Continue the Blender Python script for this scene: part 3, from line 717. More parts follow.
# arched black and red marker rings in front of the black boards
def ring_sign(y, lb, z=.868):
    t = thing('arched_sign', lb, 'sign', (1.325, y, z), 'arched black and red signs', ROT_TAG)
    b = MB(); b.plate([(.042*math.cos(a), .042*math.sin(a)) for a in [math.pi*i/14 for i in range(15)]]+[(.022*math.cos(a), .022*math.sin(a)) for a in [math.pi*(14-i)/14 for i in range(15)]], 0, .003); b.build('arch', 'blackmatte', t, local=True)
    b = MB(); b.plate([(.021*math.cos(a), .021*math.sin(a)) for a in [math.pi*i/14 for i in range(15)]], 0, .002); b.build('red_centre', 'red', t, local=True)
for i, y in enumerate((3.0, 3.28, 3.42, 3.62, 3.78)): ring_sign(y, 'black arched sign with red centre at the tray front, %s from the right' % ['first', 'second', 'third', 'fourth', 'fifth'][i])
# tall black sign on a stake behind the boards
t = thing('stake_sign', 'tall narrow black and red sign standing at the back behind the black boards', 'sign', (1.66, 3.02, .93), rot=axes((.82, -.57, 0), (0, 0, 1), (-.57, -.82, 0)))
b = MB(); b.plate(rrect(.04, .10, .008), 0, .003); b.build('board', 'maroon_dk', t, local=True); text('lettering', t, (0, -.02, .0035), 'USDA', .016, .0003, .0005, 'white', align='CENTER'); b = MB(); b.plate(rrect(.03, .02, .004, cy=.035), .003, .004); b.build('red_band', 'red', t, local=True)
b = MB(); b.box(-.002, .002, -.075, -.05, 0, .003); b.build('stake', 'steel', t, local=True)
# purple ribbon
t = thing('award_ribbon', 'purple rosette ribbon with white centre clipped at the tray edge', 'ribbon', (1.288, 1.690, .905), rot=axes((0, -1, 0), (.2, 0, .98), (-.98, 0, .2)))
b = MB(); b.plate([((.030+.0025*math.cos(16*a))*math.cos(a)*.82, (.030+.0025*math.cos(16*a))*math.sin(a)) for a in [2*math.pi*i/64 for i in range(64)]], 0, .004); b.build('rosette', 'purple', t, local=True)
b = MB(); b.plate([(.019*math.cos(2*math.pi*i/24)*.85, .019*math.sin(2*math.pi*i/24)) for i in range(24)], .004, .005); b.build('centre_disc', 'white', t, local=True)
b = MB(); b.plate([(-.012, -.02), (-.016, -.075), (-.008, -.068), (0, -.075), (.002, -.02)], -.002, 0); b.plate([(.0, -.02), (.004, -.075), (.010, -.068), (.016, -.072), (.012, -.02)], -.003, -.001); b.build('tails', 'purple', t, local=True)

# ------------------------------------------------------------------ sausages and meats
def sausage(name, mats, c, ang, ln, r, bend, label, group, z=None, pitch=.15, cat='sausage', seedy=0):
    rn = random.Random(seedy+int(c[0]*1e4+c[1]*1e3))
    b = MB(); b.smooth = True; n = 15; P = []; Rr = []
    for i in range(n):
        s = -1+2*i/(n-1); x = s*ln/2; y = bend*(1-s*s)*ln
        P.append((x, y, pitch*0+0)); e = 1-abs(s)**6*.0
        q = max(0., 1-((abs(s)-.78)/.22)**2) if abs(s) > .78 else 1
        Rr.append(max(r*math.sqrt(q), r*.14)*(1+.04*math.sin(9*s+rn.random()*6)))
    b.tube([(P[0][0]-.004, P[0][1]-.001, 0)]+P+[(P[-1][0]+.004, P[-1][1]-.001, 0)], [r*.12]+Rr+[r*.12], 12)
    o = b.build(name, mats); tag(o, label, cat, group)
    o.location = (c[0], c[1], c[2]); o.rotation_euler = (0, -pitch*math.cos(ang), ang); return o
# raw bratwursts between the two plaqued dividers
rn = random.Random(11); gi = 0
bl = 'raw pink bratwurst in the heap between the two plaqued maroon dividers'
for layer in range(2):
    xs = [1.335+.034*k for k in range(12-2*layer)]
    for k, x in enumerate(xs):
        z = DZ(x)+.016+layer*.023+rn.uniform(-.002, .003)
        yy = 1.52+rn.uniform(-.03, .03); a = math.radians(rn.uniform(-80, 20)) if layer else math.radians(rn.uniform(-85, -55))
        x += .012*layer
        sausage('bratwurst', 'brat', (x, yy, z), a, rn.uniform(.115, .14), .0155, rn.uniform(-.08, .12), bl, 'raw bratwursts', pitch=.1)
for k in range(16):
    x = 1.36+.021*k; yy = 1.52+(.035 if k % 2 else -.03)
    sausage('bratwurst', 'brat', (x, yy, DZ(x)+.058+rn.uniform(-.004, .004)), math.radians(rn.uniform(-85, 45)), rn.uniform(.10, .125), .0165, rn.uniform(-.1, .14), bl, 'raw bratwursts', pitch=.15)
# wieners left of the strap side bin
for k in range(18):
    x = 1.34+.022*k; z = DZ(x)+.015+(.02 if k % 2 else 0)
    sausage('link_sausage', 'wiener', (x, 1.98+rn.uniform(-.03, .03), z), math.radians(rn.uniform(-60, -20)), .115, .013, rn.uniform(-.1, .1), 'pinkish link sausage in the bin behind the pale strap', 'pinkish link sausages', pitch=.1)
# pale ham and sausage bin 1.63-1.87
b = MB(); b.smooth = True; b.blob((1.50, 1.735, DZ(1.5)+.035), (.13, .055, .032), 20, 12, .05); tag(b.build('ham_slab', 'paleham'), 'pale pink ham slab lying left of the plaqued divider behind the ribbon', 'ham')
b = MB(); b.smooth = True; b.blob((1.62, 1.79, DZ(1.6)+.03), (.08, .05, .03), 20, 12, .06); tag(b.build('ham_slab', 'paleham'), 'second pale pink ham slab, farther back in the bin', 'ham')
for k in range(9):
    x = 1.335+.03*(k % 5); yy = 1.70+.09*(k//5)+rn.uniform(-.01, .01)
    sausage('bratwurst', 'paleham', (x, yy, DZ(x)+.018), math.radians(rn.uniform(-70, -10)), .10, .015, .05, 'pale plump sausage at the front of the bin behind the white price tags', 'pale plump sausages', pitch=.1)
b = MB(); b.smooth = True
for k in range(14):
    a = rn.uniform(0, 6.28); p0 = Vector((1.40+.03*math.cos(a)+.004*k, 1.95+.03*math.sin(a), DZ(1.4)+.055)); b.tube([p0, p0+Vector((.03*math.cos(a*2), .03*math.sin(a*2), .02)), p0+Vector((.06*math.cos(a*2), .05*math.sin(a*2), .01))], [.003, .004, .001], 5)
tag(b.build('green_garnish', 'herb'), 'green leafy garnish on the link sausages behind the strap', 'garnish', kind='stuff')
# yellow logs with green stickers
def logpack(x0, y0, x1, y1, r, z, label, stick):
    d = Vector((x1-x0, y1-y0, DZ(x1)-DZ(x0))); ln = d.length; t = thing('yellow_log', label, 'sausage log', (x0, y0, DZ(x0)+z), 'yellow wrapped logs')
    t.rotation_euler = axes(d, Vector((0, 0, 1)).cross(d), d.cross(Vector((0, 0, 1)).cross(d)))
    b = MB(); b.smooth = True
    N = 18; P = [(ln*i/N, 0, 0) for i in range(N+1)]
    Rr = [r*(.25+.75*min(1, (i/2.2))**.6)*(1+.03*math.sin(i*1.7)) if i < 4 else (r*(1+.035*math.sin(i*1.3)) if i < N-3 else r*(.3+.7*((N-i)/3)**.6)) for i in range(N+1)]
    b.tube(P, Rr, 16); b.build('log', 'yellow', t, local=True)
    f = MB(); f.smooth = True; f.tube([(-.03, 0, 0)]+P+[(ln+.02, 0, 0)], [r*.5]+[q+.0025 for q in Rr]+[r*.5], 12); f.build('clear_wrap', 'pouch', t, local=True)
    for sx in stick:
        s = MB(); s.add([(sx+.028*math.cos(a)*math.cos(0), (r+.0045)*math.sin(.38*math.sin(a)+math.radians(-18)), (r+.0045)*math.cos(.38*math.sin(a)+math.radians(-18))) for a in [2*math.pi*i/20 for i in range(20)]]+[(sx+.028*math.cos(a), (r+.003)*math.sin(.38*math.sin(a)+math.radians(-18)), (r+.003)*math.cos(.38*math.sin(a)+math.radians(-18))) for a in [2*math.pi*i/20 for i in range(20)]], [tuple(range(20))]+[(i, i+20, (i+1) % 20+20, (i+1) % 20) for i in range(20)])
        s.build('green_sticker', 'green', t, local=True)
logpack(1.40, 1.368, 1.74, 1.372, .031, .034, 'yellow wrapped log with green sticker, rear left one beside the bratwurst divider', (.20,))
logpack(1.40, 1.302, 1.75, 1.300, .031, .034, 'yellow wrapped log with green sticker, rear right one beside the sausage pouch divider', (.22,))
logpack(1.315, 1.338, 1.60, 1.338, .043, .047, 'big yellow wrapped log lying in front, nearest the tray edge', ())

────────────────

* EXERCISE GOAL: How many lines of the data contain the word "from"? Answer with the number alone.

* THE SOLUTION: 2